An organization repeatedly condemned by senior Israeli officials.

An organization publicly rejected by Ambassador Michael Oren.

An organization criticized by mainstream Jewish leaders for undermining communal unity and weakening Israel’s security interests.

An organization whose polling practices have repeatedly been accused of ideological manipulation and framing.

An organization whose critics - including respected voices across the Jewish spectrum - have warned for years that it weakens Israel while pretending to defend it.

Yet Levi wants readers to believe the real scandal is Leiter’s tone.

No.
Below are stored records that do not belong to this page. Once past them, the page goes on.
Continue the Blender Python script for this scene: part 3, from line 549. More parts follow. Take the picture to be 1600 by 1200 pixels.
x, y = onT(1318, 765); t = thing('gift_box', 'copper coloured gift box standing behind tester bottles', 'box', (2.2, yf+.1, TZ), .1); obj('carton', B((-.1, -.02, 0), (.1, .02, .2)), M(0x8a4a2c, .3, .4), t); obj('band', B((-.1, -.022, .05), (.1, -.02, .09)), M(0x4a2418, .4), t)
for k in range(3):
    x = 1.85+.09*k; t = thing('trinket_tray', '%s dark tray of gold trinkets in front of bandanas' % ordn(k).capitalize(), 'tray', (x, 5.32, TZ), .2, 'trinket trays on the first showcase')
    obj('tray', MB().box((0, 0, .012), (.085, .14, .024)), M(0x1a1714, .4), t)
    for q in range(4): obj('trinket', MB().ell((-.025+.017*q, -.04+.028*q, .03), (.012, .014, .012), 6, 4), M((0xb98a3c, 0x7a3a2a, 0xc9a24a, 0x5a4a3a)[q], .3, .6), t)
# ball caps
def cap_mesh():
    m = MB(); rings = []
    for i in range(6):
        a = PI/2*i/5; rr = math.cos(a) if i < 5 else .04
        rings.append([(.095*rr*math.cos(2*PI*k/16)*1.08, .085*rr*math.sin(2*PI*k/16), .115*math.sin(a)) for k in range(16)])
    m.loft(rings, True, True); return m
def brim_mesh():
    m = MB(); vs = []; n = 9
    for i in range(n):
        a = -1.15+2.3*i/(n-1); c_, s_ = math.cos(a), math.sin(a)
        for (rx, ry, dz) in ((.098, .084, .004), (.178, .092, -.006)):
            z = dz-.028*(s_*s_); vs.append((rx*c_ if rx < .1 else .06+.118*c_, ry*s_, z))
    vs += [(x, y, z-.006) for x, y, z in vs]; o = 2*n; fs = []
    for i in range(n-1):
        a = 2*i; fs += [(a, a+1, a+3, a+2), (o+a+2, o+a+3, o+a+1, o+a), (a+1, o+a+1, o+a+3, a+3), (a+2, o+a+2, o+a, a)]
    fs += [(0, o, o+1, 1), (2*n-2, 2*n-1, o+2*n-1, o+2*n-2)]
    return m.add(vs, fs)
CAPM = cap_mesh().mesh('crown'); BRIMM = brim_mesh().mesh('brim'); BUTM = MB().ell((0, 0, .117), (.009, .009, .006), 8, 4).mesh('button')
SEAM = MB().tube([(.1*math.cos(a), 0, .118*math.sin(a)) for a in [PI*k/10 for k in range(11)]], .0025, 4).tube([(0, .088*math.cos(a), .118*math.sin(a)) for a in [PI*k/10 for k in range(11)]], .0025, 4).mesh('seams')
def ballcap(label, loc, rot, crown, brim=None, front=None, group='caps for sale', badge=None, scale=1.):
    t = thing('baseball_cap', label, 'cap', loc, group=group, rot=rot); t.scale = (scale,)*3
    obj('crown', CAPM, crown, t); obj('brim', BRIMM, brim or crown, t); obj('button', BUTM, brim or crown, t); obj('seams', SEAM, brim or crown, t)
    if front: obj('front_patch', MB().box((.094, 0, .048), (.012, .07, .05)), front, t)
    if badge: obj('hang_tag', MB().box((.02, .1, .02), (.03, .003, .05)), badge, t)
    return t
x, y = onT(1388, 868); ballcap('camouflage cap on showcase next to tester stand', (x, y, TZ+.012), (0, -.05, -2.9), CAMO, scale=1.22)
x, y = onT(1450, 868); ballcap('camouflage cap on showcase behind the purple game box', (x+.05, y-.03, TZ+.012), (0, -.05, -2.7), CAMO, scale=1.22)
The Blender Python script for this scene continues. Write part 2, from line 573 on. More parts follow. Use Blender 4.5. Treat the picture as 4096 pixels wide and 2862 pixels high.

The real scandal is that an Israeli ambassador had to explain the obvious in the first place.

There is something profoundly decadent about diaspora commentators attacking Israeli officials while Israelis bury their dead after the worst massacre of Jews since the Holocaust.

Leiter’s son died fighting Hamas terrorists in tunnels so Israeli civilians could live.

J Street pressures Israel during wartime, legitimizes narratives weaponized against Israel internationally, and helps fracture bipartisan support for the Jewish state.

And Levi responds by scolding the ambassador.

The Jerusalem Post should be apologetic for publishing this piece.

Not because disagreement is illegitimate - disagreement is healthy and necessary - but because Levi’s essay was fundamentally deceptive. It withheld the central facts readers needed in order to evaluate the controversy honestly.

Once those facts are restored, the article collapses under its own weight.

What remains is not thoughtful criticism of Israel’s ambassador. It is an angry, selective, highly partisan defense of an organization that has spent years blurring the line between criticism of Israel and active political harm to Israel.